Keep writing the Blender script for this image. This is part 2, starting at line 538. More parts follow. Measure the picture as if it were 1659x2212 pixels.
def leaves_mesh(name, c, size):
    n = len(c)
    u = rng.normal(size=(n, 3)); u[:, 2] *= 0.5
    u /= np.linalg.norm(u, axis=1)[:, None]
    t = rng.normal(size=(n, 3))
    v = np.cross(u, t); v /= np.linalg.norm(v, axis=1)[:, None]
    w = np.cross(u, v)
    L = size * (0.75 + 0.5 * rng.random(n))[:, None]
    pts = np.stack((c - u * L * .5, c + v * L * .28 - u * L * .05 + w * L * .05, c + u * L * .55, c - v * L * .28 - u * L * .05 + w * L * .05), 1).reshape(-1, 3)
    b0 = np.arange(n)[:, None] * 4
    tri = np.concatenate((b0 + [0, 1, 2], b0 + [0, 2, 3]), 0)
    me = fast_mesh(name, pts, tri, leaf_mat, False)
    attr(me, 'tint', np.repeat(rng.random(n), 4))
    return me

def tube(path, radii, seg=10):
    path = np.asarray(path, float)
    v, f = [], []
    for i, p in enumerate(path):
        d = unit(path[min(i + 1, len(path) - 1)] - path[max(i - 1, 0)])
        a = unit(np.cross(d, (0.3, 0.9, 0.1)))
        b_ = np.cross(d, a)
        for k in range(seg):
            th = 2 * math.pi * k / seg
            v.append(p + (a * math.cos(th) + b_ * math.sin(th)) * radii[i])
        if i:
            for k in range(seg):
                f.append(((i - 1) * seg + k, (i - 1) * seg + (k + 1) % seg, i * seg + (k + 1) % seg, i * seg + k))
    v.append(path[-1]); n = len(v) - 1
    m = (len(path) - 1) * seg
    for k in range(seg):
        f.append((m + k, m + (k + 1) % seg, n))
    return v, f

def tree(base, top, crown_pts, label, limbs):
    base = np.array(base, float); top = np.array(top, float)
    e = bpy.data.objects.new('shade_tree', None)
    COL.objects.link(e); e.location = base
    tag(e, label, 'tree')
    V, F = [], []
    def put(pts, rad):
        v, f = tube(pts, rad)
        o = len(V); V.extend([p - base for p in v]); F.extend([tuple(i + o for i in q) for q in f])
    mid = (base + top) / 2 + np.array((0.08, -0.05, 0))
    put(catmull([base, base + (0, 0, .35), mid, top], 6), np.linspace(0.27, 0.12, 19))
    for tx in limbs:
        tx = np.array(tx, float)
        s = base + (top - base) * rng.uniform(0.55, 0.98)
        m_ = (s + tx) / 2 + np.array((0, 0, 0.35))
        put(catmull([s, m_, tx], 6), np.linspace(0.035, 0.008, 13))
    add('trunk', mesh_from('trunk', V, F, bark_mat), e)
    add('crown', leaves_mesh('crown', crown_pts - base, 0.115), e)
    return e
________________
WHAT THE TASK REQUIRES: Transcribe the data. Leave every line exactly as it is.

RESPONSE TO THIS TASK:
Keep writing the Blender script for this image. This is part 2, starting at line 538. More parts follow. Measure the picture as if it were 1659x2212 pixels.
def leaves_mesh(name, c, size):
    n = len(c)
    u = rng.normal(size=(n, 3)); u[:, 2] *= 0.5
    u /= np.linalg.norm(u, axis=1)[:, None]
    t = rng.normal(size=(n, 3))
    v = np.cross(u, t); v /= np.linalg.norm(v, axis=1)[:, None]
    w = np.cross(u, v)
    L = size * (0.75 + 0.5 * rng.random(n))[:, None]
    pts = np.stack((c - u * L * .5, c + v * L * .28 - u * L * .05 + w * L * .05, c + u * L * .55, c - v * L * .28 - u * L * .05 + w * L * .05), 1).reshape(-1, 3)
    b0 = np.arange(n)[:, None] * 4
    tri = np.concatenate((b0 + [0, 1, 2], b0 + [0, 2, 3]), 0)
    me = fast_mesh(name, pts, tri, leaf_mat, False)
    attr(me, 'tint', np.repeat(rng.random(n), 4))
    return me

def tube(path, radii, seg=10):
    path = np.asarray(path, float)
    v, f = [], []
    for i, p in enumerate(path):
        d = unit(path[min(i + 1, len(path) - 1)] - path[max(i - 1, 0)])
        a = unit(np.cross(d, (0.3, 0.9, 0.1)))
        b_ = np.cross(d, a)
        for k in range(seg):
            th = 2 * math.pi * k / seg
            v.append(p + (a * math.cos(th) + b_ * math.sin(th)) * radii[i])
        if i:
            for k in range(seg):
                f.append(((i - 1) * seg + k, (i - 1) * seg + (k + 1) % seg, i * seg + (k + 1) % seg, i * seg + k))
    v.append(path[-1]); n = len(v) - 1
    m = (len(path) - 1) * seg
    for k in range(seg):
        f.append((m + k, m + (k + 1) % seg, n))
    return v, f

def tree(base, top, crown_pts, label, limbs):
    base = np.array(base, float); top = np.array(top, float)
    e = bpy.data.objects.new('shade_tree', None)
    COL.objects.link(e); e.location = base
    tag(e, label, 'tree')
    V, F = [], []
    def put(pts, rad):
        v, f = tube(pts, rad)
        o = len(V); V.extend([p - base for p in v]); F.extend([tuple(i + o for i in q) for q in f])
    mid = (base + top) / 2 + np.array((0.08, -0.05, 0))
    put(catmull([base, base + (0, 0, .35), mid, top], 6), np.linspace(0.27, 0.12, 19))
    for tx in limbs:
        tx = np.array(tx, float)
        s = base + (top - base) * rng.uniform(0.55, 0.98)
        m_ = (s + tx) / 2 + np.array((0, 0, 0.35))
        put(catmull([s, m_, tx], 6), np.linspace(0.035, 0.008, 13))
    add('trunk', mesh_from('trunk', V, F, bark_mat), e)
    add('crown', leaves_mesh('crown', crown_pts - base, 0.115), e)
    return e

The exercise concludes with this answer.